Estranha no ninho
Desde que vim morar na Holanda, fui pelo menos uma vez por ano ao Brasil. Muitas vezes me senti confrontada com diversas situações: a pressão com a beleza e/ou peso, a importância dada à aparência, o trânsito caótico, a falta de educação das pessoas na rua. Enfim, o lado negativo do meu próprio país se sobressaía às coisas boas do Brasil e da sua cultura. Às vezes me sentia constrangida em falar por não querer parecer esnobe. E aquilo doía. Era um conflito não me sentir confortável no meu país. Claro que aproveitava a praia, as comidas e a compainha das pessoas queridas, mas me sentia dividida e culpada. Uma estranha no seu próprio ninho.
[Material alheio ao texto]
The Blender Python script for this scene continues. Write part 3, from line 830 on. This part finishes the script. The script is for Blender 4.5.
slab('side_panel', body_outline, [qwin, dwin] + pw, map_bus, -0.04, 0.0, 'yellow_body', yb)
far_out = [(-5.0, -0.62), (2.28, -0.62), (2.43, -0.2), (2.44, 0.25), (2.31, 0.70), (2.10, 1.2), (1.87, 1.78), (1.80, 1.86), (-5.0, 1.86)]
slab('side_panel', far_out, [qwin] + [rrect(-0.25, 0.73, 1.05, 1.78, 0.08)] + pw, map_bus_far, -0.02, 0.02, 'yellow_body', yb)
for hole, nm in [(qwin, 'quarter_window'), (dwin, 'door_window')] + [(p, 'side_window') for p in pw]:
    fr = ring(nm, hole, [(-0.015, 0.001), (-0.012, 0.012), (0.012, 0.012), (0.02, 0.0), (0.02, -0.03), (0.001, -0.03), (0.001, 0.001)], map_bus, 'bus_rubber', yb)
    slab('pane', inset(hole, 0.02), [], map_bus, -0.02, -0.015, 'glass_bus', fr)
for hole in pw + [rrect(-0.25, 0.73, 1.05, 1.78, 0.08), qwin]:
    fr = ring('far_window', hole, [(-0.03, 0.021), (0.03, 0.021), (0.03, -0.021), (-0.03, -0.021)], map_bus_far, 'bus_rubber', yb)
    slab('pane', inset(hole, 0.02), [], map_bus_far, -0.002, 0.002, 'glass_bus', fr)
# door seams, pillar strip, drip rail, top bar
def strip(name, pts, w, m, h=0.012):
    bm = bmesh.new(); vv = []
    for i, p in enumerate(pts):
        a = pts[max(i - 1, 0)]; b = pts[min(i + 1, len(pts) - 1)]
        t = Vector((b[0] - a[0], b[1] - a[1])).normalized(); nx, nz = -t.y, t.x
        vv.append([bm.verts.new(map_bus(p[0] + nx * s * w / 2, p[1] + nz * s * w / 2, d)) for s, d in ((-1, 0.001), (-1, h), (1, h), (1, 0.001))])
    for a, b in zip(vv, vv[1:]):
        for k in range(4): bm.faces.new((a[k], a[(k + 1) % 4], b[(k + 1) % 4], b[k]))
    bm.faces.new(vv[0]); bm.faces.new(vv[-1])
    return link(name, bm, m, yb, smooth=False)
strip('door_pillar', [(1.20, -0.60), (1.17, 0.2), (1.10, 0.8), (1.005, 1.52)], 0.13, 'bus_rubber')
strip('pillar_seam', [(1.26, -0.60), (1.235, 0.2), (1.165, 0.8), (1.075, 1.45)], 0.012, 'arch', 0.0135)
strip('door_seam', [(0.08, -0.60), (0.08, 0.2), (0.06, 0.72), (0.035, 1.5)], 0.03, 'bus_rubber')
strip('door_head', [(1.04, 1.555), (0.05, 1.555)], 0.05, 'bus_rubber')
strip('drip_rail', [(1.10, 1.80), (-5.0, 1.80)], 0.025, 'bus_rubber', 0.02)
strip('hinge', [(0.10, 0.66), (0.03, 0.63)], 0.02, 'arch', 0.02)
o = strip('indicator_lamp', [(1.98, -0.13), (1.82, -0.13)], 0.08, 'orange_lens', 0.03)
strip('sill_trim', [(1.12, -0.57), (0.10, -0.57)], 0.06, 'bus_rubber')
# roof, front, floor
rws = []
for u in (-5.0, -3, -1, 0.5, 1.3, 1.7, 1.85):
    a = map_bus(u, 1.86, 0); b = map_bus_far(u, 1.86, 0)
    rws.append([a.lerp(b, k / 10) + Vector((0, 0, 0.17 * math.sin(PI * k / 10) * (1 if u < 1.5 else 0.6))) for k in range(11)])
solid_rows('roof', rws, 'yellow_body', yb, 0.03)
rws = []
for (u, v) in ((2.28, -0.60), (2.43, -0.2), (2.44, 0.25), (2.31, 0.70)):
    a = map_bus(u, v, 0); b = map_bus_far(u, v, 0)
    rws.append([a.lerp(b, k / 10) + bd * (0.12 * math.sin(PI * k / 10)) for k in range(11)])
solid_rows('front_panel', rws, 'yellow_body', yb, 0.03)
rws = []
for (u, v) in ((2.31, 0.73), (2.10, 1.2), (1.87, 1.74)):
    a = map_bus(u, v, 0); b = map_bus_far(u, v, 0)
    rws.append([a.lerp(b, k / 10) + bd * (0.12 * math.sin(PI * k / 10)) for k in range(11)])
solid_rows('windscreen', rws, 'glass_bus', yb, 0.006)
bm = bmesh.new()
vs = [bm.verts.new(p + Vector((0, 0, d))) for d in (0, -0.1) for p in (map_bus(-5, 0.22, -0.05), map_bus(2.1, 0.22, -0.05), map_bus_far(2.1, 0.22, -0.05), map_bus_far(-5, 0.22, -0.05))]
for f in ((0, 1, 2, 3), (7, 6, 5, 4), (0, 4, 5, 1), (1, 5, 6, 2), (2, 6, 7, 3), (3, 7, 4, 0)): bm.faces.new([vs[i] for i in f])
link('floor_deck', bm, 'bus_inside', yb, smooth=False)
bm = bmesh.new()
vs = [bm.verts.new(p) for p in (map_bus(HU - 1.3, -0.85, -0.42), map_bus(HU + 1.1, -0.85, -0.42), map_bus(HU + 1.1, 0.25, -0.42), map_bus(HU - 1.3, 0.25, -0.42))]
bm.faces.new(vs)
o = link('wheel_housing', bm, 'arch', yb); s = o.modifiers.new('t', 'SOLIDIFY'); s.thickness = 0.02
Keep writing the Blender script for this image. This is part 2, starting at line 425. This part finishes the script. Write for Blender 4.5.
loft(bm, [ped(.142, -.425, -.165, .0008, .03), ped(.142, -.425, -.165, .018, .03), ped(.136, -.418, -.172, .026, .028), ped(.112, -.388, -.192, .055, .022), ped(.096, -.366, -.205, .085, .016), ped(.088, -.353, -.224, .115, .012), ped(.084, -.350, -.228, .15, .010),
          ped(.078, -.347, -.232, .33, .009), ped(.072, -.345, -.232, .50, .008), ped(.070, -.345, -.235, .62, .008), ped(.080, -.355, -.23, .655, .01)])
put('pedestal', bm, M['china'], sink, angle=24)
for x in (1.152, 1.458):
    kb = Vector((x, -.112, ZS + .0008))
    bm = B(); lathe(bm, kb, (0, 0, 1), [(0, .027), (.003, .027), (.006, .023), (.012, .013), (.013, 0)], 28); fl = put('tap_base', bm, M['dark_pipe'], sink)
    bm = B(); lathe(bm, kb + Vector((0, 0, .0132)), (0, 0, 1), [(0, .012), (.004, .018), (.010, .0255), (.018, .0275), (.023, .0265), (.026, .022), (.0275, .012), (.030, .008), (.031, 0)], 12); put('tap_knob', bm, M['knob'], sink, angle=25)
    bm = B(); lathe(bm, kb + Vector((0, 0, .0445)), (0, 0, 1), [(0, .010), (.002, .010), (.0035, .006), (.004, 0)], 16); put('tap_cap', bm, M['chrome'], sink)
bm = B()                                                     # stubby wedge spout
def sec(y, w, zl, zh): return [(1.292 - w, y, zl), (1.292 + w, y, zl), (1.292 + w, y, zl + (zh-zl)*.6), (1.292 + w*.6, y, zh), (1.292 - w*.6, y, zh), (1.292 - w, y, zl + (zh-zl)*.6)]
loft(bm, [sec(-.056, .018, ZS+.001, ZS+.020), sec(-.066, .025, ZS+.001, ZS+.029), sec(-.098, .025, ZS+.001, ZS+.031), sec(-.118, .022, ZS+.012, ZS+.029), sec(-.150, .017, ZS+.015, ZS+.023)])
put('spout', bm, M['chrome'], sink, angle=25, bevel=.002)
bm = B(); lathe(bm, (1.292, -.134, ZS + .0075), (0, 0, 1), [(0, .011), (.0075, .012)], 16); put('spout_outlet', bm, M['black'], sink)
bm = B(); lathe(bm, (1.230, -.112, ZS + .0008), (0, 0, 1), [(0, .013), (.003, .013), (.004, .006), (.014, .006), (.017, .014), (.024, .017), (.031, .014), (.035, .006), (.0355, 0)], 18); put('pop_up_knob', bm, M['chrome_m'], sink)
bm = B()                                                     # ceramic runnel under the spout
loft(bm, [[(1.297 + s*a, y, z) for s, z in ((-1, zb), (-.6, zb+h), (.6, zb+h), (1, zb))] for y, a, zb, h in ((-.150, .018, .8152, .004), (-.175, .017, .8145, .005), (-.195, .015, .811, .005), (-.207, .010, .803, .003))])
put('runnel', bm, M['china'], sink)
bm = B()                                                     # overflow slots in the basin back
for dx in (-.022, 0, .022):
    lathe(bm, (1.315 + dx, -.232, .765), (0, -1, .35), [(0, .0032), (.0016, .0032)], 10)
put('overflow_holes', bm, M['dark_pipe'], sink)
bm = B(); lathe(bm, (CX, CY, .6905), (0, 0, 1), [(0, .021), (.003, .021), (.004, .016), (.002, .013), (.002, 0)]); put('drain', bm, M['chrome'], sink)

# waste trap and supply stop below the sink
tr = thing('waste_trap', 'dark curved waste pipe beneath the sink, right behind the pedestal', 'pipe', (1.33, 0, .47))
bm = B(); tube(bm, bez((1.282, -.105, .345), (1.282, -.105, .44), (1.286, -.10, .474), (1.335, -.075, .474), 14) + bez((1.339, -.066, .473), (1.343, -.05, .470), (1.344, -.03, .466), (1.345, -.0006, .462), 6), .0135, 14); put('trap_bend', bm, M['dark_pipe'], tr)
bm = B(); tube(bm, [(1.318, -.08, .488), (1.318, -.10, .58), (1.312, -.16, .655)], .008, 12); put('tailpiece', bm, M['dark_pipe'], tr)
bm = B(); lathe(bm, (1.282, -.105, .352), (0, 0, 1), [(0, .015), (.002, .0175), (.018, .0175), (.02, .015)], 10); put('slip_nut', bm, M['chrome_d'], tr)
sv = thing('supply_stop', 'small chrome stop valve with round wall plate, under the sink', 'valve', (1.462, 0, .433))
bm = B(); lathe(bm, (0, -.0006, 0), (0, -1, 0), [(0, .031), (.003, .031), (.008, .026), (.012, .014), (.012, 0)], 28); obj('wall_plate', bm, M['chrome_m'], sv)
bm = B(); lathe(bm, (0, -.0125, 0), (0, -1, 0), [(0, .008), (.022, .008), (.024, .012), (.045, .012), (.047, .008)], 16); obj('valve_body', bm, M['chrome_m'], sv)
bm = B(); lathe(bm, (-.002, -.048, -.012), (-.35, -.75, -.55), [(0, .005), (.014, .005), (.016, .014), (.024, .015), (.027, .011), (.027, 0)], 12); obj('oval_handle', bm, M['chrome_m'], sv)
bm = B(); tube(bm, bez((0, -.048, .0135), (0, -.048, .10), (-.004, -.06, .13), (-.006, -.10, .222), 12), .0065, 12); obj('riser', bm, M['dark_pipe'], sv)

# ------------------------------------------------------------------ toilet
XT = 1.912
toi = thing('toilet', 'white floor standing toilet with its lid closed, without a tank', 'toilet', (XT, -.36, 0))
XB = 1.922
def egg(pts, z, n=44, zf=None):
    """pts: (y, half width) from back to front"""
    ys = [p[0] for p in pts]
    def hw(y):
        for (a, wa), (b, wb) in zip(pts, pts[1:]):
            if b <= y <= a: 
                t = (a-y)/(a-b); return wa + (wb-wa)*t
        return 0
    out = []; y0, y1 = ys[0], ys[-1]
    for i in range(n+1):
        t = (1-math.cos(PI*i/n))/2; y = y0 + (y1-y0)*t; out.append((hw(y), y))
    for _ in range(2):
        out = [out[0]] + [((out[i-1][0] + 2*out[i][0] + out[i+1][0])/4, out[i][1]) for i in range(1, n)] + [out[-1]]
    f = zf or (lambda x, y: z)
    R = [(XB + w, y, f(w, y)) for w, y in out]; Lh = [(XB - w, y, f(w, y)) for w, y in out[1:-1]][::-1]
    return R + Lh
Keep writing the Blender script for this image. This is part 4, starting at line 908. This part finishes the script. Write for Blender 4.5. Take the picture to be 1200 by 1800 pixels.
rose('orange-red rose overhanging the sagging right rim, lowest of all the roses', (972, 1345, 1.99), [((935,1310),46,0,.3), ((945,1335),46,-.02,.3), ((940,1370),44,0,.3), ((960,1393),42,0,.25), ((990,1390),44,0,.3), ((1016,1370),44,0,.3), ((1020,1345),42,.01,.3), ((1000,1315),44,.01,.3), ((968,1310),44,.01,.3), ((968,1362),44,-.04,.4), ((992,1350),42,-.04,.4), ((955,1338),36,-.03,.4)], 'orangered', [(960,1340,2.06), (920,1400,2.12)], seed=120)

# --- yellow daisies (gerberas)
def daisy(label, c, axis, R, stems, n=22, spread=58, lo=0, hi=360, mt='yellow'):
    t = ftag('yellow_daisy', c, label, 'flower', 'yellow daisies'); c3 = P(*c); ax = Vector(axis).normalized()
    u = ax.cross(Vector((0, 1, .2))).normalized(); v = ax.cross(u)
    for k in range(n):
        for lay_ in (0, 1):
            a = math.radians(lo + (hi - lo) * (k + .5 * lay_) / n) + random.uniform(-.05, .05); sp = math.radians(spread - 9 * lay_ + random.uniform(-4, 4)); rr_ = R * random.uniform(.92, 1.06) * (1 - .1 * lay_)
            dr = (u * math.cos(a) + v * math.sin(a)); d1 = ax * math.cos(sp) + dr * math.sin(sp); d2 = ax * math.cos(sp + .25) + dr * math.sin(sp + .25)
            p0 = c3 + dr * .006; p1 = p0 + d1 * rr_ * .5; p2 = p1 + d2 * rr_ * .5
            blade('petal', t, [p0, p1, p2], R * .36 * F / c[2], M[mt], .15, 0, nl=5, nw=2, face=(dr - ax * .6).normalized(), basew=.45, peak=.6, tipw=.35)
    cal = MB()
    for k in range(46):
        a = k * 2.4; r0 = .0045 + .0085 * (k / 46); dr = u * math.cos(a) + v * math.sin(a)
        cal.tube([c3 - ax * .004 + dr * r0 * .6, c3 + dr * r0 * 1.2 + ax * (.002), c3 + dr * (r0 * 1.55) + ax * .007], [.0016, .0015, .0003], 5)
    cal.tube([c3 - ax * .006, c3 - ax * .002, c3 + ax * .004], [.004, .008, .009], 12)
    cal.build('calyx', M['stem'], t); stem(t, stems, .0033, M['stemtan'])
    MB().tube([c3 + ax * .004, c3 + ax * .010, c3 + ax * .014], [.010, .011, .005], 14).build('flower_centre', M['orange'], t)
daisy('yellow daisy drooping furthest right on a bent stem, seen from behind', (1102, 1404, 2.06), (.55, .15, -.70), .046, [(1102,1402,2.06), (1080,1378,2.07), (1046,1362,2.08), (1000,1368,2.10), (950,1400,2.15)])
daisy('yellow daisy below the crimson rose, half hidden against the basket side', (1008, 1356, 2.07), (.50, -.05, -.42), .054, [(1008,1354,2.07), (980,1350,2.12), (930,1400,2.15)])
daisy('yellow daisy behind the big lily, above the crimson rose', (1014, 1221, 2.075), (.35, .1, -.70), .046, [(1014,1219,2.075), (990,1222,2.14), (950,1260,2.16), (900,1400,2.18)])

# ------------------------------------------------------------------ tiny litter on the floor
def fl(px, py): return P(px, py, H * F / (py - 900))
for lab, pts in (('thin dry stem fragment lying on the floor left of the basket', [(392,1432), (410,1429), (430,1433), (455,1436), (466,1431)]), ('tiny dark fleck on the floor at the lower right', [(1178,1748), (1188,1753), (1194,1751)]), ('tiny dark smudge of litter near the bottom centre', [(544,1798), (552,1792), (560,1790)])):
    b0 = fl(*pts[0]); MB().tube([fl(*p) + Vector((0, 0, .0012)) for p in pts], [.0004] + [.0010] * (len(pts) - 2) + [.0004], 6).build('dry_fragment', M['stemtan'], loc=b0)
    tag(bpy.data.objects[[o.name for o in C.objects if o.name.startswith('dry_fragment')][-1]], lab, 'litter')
Na última viagem isso não aconteceu. Aproveitei o Brasil ao seu máximo, com uma paz de espírito nunca dantes vista. Mas o que aconteceu de diferente?
Adaptação. Tem que dar certo
Racionalização
No início me esforcava para entender os novos costumes e regras da sociedade. Hoje vejo como racionalizava quase tudo que era estranho para mim. As justificativas floresciam como tulipas. O engraçado é que conseguia achar razões para o comportamento dos holandeses, mas não para o comportamento brasileiro.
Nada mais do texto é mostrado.